SUPPLIED MATERIAL >>

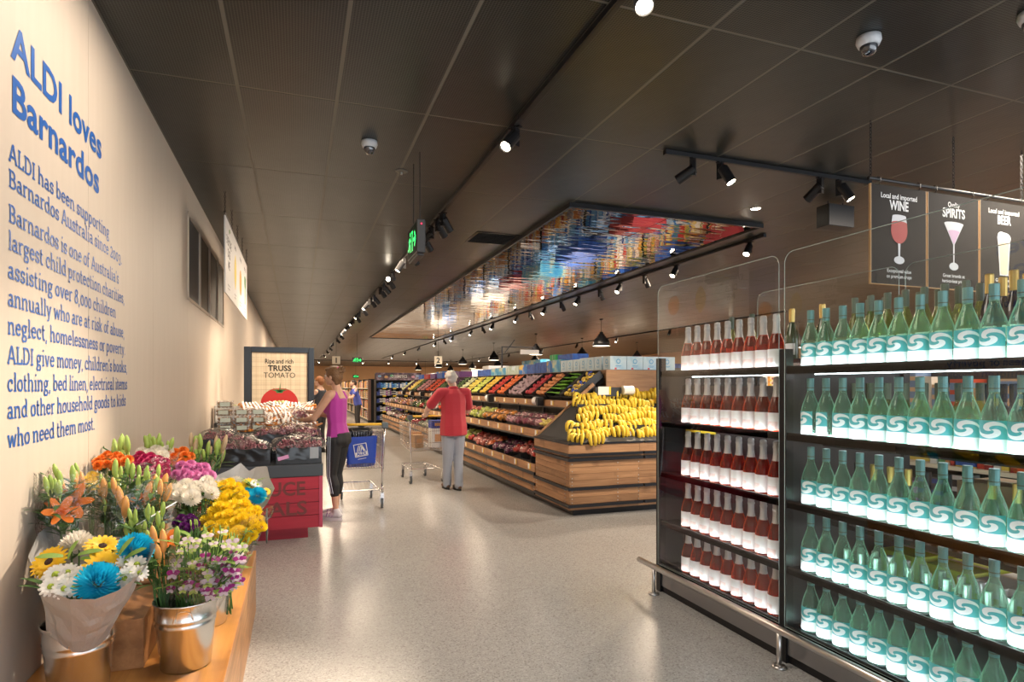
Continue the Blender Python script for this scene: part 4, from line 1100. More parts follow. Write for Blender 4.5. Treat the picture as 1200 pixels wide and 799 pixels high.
# ---------------------------------------------------------------- crates of fruit
def make_crate(w_, d_, h_):
    """open black tray; w along the aisle (y), d in depth (x)"""
    t = thing('produce_crate', 'x', 'crate')
    tk = .008
    MB().box(0,0,0,d_,w_,tk).build('base', M['plastic'], t)
    MB().box(0,0,0,d_,tk,h_).build('side_wall', M['plastic'], t); MB().box(0,w_-tk,0,d_,w_,h_).build('side_wall', M['plastic'], t)
    MB().box(0,0,0,tk,w_,h_*.55).box(d_-tk,0,0,d_,w_,h_).build('end_wall', M['plastic'], t)
    MB().box(-.006,-.006,h_*.55-.012,.004,w_+.006,h_*.55).box(-.004,-.006,h_-.012,d_,.0,h_).box(-.004,w_,h_-.012,d_,w_+.006,h_).build('rim', M['plastic'], t)
    MB().box(-.002,w_*.38,h_*.2,.0,w_*.62,h_*.38).build('hand_hole', M['black'], t)
    return t
def fruit_mesh(kind):
    mb = MB()
    if kind == 'apple': mb.lathe([(0,.024),(.012,.032),(.028,.027),(.036,.005),(.030,-.02),(.016,-.031),(0,-.028)], 10, cap=False)
    elif kind == 'lemon': mb.ball((0,0,0), (.028,.028,.037), 10, 6); mb.ball((0,0,.036), .008, 6, 4)
    elif kind == 'pear': mb.lathe([(0,.052),(.012,.048),(.018,.03),(.03,.005),(.034,-.012),(.026,-.03),(0,-.036)], 10, cap=False)
    elif kind == 'peach': mb.ball((0,0,0), (.037,.036,.034), 10, 6)
    elif kind == 'avocado': mb.lathe([(0,.05),(.016,.044),(.022,.02),(.033,-.005),(.03,-.026),(0,-.038)], 10, cap=False)
    elif kind == 'tomato': mb.ball((0,0,0), (.034,.034,.028), 10, 6)
    elif kind == 'shallot':
        for k in range(4): mb.tube([(k*.008-.012,-.08,0),(k*.01-.015,0,.01+.004*k),(k*.016-.03,.09,.02)], [.008,.006,.003], 5)
    elif kind == 'corn': mb.lathe([(0,.09),(.012,.08),(.022,.03),(.024,-.04),(.015,-.08),(0,-.085)], 9, Matrix.Rotation(PI/2, 4, 'Y'), cap=False)
    return mb
FC = {'red_apple': ('apple', (.55,.045,.03)), 'orange_apple': ('apple', (.75,.17,.04)), 'yellow_apple': ('apple', (.72,.48,.06)), 'green_apple': ('apple', (.50,.55,.09)),
      'lemon': ('lemon', (.86,.68,.12)), 'peach': ('peach', (.80,.34,.14)), 'nectarine': ('peach', (.60,.06,.08)), 'pear': ('pear', (.55,.52,.14)), 'plum': ('peach', (.18,.03,.09)),
      'white_eggplant': ('pear', (.55,.40,.45)), 'tomato': ('tomato', (.75,.08,.02)), 'avocado': ('avocado', (.07,.13,.03)), 'spring_onion': ('shallot', (.20,.45,.05)), 'corn': ('corn', (.80,.62,.15)),
      'onion': ('tomato', (.55,.25,.28)), 'pale_squash': ('lemon', (.65,.68,.40)), 'mandarin': ('tomato', (.88,.33,.03)), 'eggplant': ('avocado', (.06,.02,.06)), 'netted_lemon': ('lemon', (.88,.60,.10))}
fm = {}
def fruit_me(k):
    if k not in fm:
        sh, c = FC[k]
        fm[k] = fruit_mesh(sh).mesh(k, pm(k+'_skin', c, .35, noise=.22, nscale=20), True)
    return fm[k]
blue_net = pm('blue_net', (.04,.10,.55), .5)
def fill(kind, x0, y0, z0, d_, w_, slope, label, grp, cell=.076, dz=.0, individually=True, rows=None):
    """lay fruit over a bed that rises away from the aisle"""
    nx = max(1, int(d_/cell/ (1/math.cos(slope)) * 1.0 / math.cos(slope))); ny = max(1, int(w_/cell)); me = fruit_me(kind); n = 0
    stuff = MB() if not individually else None
    for i in range(nx):
        for j in range(ny):
            s_ = (i+.5)/nx*d_; x = x0 + s_*math.cos(slope) + random.uniform(-.006,.006); z = z0 + s_*math.sin(slope) + dz + random.uniform(0,.022); y = y0 + (j+.5)/ny*w_ + random.uniform(-.008,.008)
            o = link(kind, me, None, (x, y, z), (random.uniform(-.9,.9), random.uniform(-.9,.9), random.uniform(0,6)) if kind != 'spring_onion' else (0,random.uniform(-.2,.2),PI/2+random.uniform(-.5,.5)))
            o['label'] = f'{label}, {ORD[i]} row up, {ORD[j]} from its near side'; o['category'] = 'fruit' if kind not in ('tomato','corn','onion','spring_onion','eggplant') else 'vegetable'; o['group'] = grp
            n += 1
    return n
def heap(kind, x0, y0, z0, d_, w_, slope, parent, cell=.075, dz=0, name='heaped_fruit'):
    """too far to pick apart: one joined heap"""
    mb = MB(); base = fruit_mesh(FC[kind][0]); nx = max(1, int(d_/cell)); ny = max(1, int(w_/cell))
    for i in range(nx):
        for j in range(ny):
            s_ = (i+.5)/nx*d_
            T = Matrix.Translation((x0+s_*math.cos(slope)+random.uniform(-.008,.008), y0+(j+.5)/ny*w_+random.uniform(-.01,.01), z0+s_*math.sin(slope)+dz+random.uniform(0,.02)))
            mb.add(base, T @ Euler((random.uniform(-.9,.9), random.uniform(-.9,.9), random.uniform(0,6))).to_matrix().to_4x4())
    o = mb.build(name, fruit_me(kind).materials[0], parent, smooth=True, kind='stuff')
    return o
SL3 = math.atan2(.355, .455); L3 = .53
tier3 = [  # y0, width, kind, individual?, words
 (7.36, .42, 'netted_lemon', 1, 'yellow fruit in blue nets'), (7.80, .46, 'spring_onion', 1, 'green leafy vegetable'), (8.34, .46, 'peach', 1, 'orange peach'), (8.84, .42, 'nectarine', 1, 'red nectarine'),
 (9.32, .80, 'white_eggplant', 1, 'pale purple fruit'), (10.20, .52, 'orange_apple', 1, 'orange-red apple'), (10.76, .50, 'red_apple', 1, 'red apple'), (11.32, .56, 'yellow_apple', 1, 'golden apple'),
 (11.92, .52, 'green_apple', 0, ''), (12.5, .6, 'lemon', 0, ''), (13.15, .55, 'pale_squash', 0, ''), (13.75, .5, 'avocado', 0, ''), (14.3, .8, 'eggplant', 0, ''), (15.2, .7, 'avocado', 0, ''),
 (16.0, .65, 'tomato', 0, ''), (16.7, .6, 'tomato', 0, ''), (17.4, .6, 'onion', 0, ''), (18.05, .6, 'onion', 0, ''), (18.75, .6, 'avocado', 0, ''), (19.4, .7, 'corn', 0, ''), (20.2, .6, 'eggplant', 0, ''), (20.9, .6, 'pale_squash', 0, '')]
farword = {'green_apple': 'green apples', 'lemon': 'lemons', 'pale_squash': 'pale squash', 'avocado': 'avocados', 'eggplant': 'dark eggplants', 'tomato': 'red tomatoes', 'onion': 'pinkish onions', 'corn': 'corn cobs'}
nf = 0
for k, (y0, w_, kind, ind, words) in enumerate(tier3):
    c = make_crate(w_, L3, .11)
    c.location = (PX+.62, y0, 1.299); c.rotation_euler = (0, -SL3, 0)
    c['label'] = f'sloping black crate of {words+"s" if ind and not words.endswith("s") else (words or farword[kind])}, {ORD[k]} along the top tier'; c['group'] = 'sloping crates on the top tier'
    ax = PX+.575-.02*math.sin(SL3); az = 1.262
    if ind: 
        nf += fill(kind, PX+.62-.055*math.sin(SL3), y0+.02, 1.299+.055*math.cos(SL3)+.01, L3-.02, w_-.04, SL3, words, words+'s in a sloping crate', cell=.078 if kind != 'spring_onion' else .085)
    else:
        h = heap(kind, 0.0, .02, .075, L3-.02, w_-.04, 0, c, cell=.075)
for i in range(9):   # blue net bands over the bagged lemons
    s_ = random.uniform(.05,.5); y = random.uniform(.05,.38)
    b_ = MB().lathe([(.043,-.012),(.045,0),(.043,.012)], 10, cap=False).build('net_band', blue_net, None)
    b_.location = (PX+.62+s_*math.cos(SL3)-.06*math.sin(SL3), 7.36+y, 1.33+s_*math.sin(SL3)+.045); b_.rotation_euler = (random.uniform(-1,1), random.uniform(-1,1), 0)
    tag(b_, f'blue net band around the yellow fruit, {ORD[i]} of the small bands', 'net', 'blue net bands')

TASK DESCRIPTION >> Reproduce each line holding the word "from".

FULL SOLUTION >>
Continue the Blender Python script for this scene: part 4, from line 1100. More parts follow. Write for Blender 4.5. Treat the picture as 1200 pixels wide and 799 pixels high.
    """lay fruit over a bed that rises away from the aisle"""
            o['label'] = f'{label}, {ORD[i]} row up, {ORD[j]} from its near side'; o['category'] = 'fruit' if kind not in ('tomato','corn','onion','spring_onion','eggplant') else 'vegetable'; o['group'] = grp